CHAPTER VIII
IN ENGLAND AGAIN
“And though his boiling youth did often very earnestly solicit to be employed in those culpable delights that are useful[112] in and seem so proper for that season, and have repentance adjourned till old age, yet did its importunities meet ever with denials, Philaretus ever esteeming that piety was to be embraced not so much to gain heaven, as to serve God with....”—Robert Boyle’s Philaretus.
In the summer of 1644, a slim, sunburnt, foreign-looking youth came back into the London he had left when he was quite a little fellow, nearly five years before. Even now, he was not yet eighteen, and he was still an “Eale”. None of his family expected his return; he had little or no money in his purse, and but vague ideas as to what he was going to do next.
How things had changed! Where were the King and Queen, whose hands Frank and he had kissed? And the gay Court that had clustered about them? And his Father! There was no “Great Earl of Cork” any more; no “greatest family in all London,” living “extraordinarily high,” in the House of the Savoy; no child weddings in the royal chapel at Whitehall.
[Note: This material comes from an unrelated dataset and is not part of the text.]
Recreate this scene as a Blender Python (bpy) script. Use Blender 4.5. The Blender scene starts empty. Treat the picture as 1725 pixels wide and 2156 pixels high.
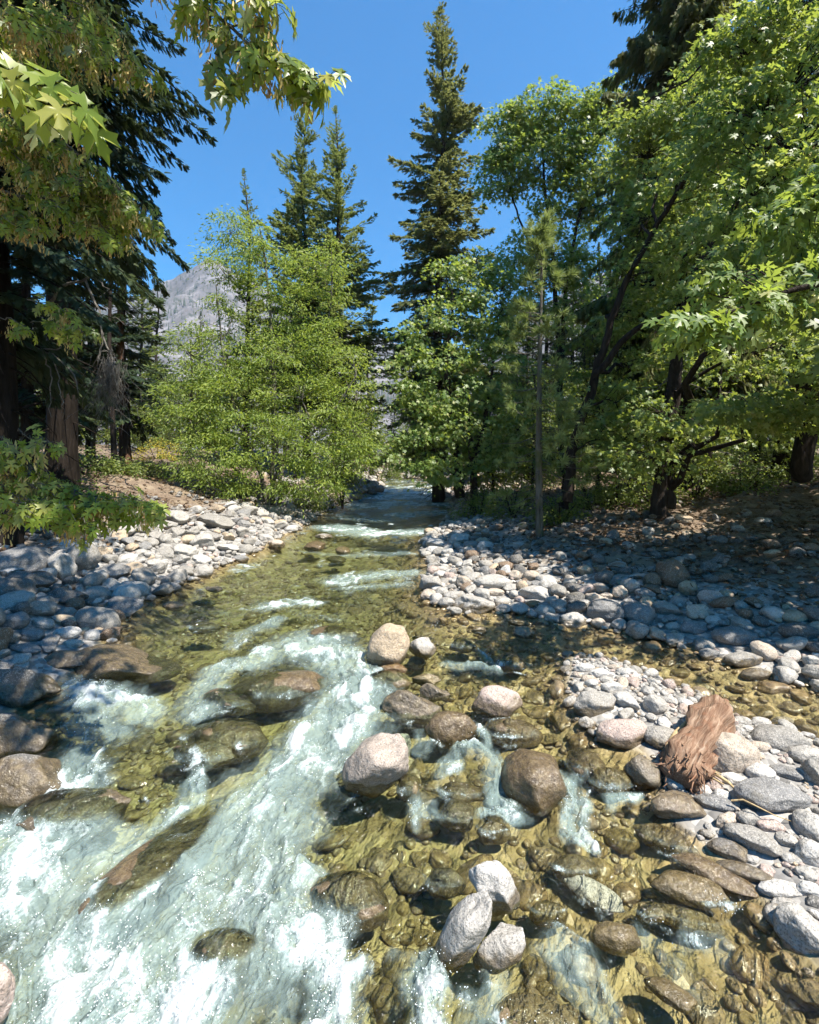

What had become of Frank’s wedding shoes, that had been lent afterwards to poor Kynalmeaky?
There can have been little but troops, and talk of troops, on the dusty summer roads, as Robert Boyle came towards London; and the quick, hot jargon of names and phrases that was in all men’s mouths—the political idiom of the moment—must have been doubly difficult to understand by the boy who had so long been living in studious exile, speaking “all and allwayes French,” and breathing an atmosphere of profound peace—“the storme having been driving another way.”
As he neared London, Robyn’s thoughts must have been still with the Marcombes household, till so recently his home, and the little circle of learned and pleasant Genevan friends whom he had left behind him. For Marcombes had more than fulfilled his trust. No remittances had come to Robert Boyle since the old Earl wrote that letter to Marcombes in March 1642. The boy had been running up a big debt, of money and gratitude alike, to his governour: “As for me,” he had written to his brother Kynalmeaky about Marcombes (the old letter is scarcely decipherable in parts), “he hath so much obliged me the ... despaire of ever being able to desingage myselfe of so many and so greate ... that I have unto him.”[113]
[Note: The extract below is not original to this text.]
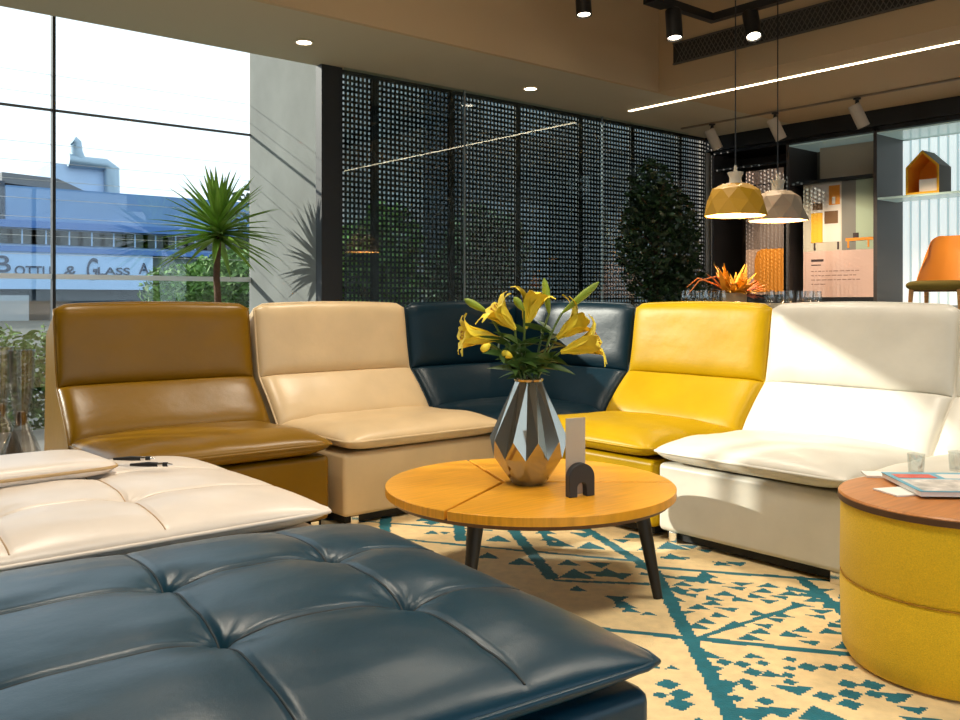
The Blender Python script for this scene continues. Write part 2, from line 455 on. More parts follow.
tr = thing('light_track', 'black angled ceiling track carrying two black spotlights', 'light track', (5.865, 4.22, 3.16))
MB().box(-.75, .03, -.03, .03, 0, .06).build('rail', BLACK, tr)
MB().box(-.03, .03, -.85, -.03, 0, .06).build('rail', BLACK, tr)
MB().box(-.75, -.55, -.06, .06, -.005, .07).build('driver_box', BLACK, tr)
for p in ((-.65, 0), (0, -.6)): MB().tube([(p[0], p[1], .06), (p[0], p[1], .89)], .008, 8).build('hanger', BLACK, tr)
def spot(loc, dirv, label, body, group, r=.046, L=.16, stem=.05, lens=LAMPW, name='spotlight', energy=0):
    t = thing(name, label, 'spotlight', loc, 0, group)
    MB().tube([(0, 0, 0), (0, 0, -.012), (0, 0, -.016), (0, 0, -stem)], [.034, .034, .016, .022], 14).build('stem', BLACK, t, smooth=40)
    d = Vector(dirv).normalized(); c = Vector((0, 0, -stem - .01)) + (Vector((.0, 0, -.02)) if body != BLACK else Vector((0, 0, -.03)))
    q = d.to_track_quat('Z', 'Y').to_matrix().to_4x4(); M = Matrix.Translation(c) @ q
    hd = MB().lathe([(r * .82, -L * .35), (r, -L * .30), (r, L * .65), (r * .88, L * .66), (r * .8, L * .60)], 28, cap1=False).xf(M).build('head', body, t, smooth=40)
    MB().lathe([(r * .80, L * .60), (0, L * .601)], 28, cap0=False, cap1=False).xf(M).build('lens', lens, hd)
    if energy:
        l = bpy.data.lights.new('spot_lamp', 'SPOT'); l.energy = energy; l.spot_size = math.radians(75); l.spot_blend = .7; l.color = (1, .80, .56); l.shadow_soft_size = .05
        o = bpy.data.objects.new('lamp_bulb', l); COL.objects.link(o); o.parent = t; o.matrix_local = Matrix.Translation(c + d * (L * .7)) @ (-d).to_track_quat('Z', 'Y').to_matrix().to_4x4()
    return t
spot((5.39, 4.22, 3.165), (-.10, -.15, -1), 'black spotlight on the track, pointing down at the left end', BLACK, 'black track spotlights', r=.060, L=.23, stem=.04, energy=60)
spot((5.865, 3.87, 3.165), (-.30, -.35, -1), 'black spotlight on the track, tilted, at the right', BLACK, 'black track spotlights', r=.060, L=.23, stem=.04, energy=60)
st = spot((5.03, 4.80, 4.05), (-.05, -.12, -1), 'black spotlight hanging alone left of the track', BLACK, 'black track spotlights', r=.060, L=.20, stem=.70, energy=60)
t = thing('ceiling_track', 'thin pale ceiling track with white spotlights in front of the shelf wall', 'light track', (7.90, 0, CE - .016))
MB().box(-.015, .015, 1.6, 6.08, 0, .015).build('rail', mat('pale track', (.22, .17, .12), .6), t)
for k, px in enumerate((712, 775, 857)):
    Y = yon(px, 7.9)
    spot((7.90, Y, CE - .018), (.38, -.30, -1), ['white cylinder spotlight on the pale track, nearest the mesh screen', 'white cylinder spotlight on the pale track, middle of three', 'white cylinder spotlight on the pale track, right of three'][k], WHITEP, 'white track spotlights', r=.055, L=.22, stem=.10,
         lens=mat('warm dim lens', (1, .8, .6), .5, emit=((1, .8, .55), 1.2)), energy=75)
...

And when at last, eight or nine months after the Earl’s death, Robyn, chafing in his idleness and exile, made up his mind to break from his surroundings and find his way home somehow, Marcombes had used his own interest in Geneva to “take up” for his pupil “some slight jewels at a reasonable rate,” by the sale of which, from place to place, the boy might pay his way back to London.
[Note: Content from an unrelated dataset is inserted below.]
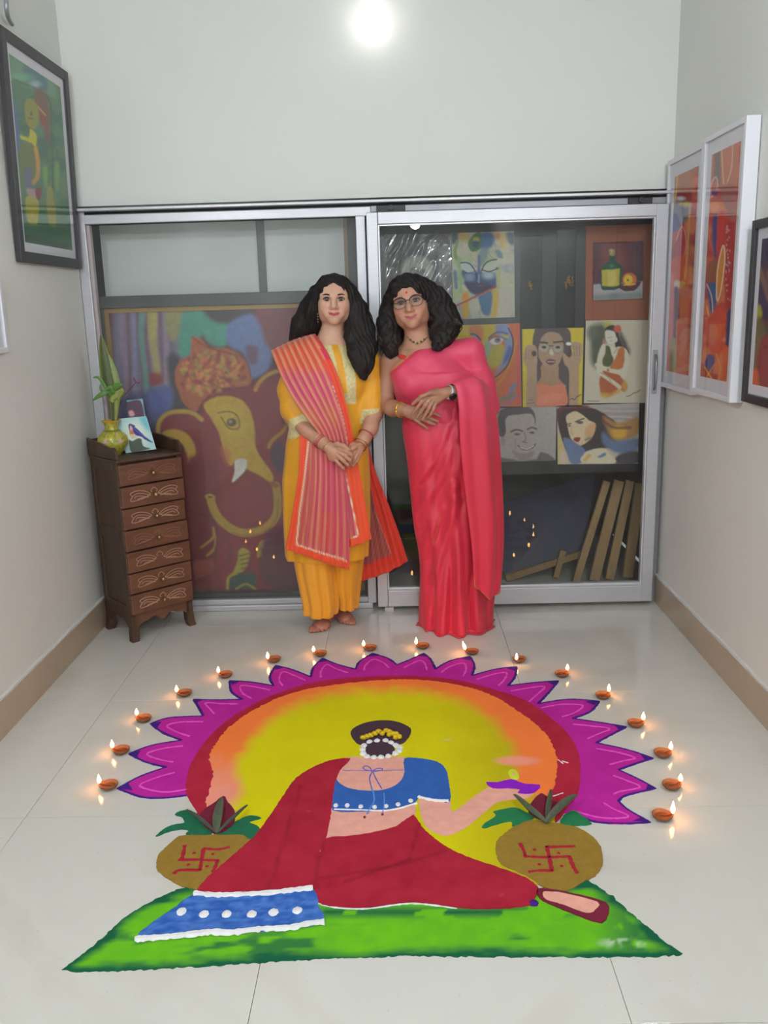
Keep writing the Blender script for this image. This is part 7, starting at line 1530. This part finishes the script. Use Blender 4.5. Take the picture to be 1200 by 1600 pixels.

And now he was there; and the life of the little Swiss University town lay behind him, too recent to be forgotten: the life of a “well-fortified city,” with the great Gothic fabric of a Cathedral in its midst, on one of whose four cannon-mounted turrets there stood “a continual Sentinel.” It was a Cathedral, of course, no longer. It was there that the celebrated Dr. John Diodati, and the brilliant young Professor Morice better known as Alexander Morus, “poet and chief professor of the University,” discoursed eloquently after the discipline of Calvin and Beza.[114] Dr. Diodati preached on Thursdays in Italian to his Italian Protestant Congregation, and on Sundays in French, with his hat on, after the “French mode.” Dr. Diodati lived at the Villa Diodati, on the south bank of the lake, two miles out of the city: the old Bishop’s Palace was now the prison. The University was a “faire structure,” with its class-rooms, its hall, and its excellent library. And Divines and Professors, in their gowns and caps and hats, flitted about the wooden-arcaded streets. There was an “aboundance of bookesellers”; and good screwed guns and Geneva watches, pewter and cutlery, were to be bought; and amongst the hoary relics of Julius Cæsar and a pagan Rome there stood the Town Hall, with the Cross Keys, and the City Motto: Post Tenebras Lux.[115]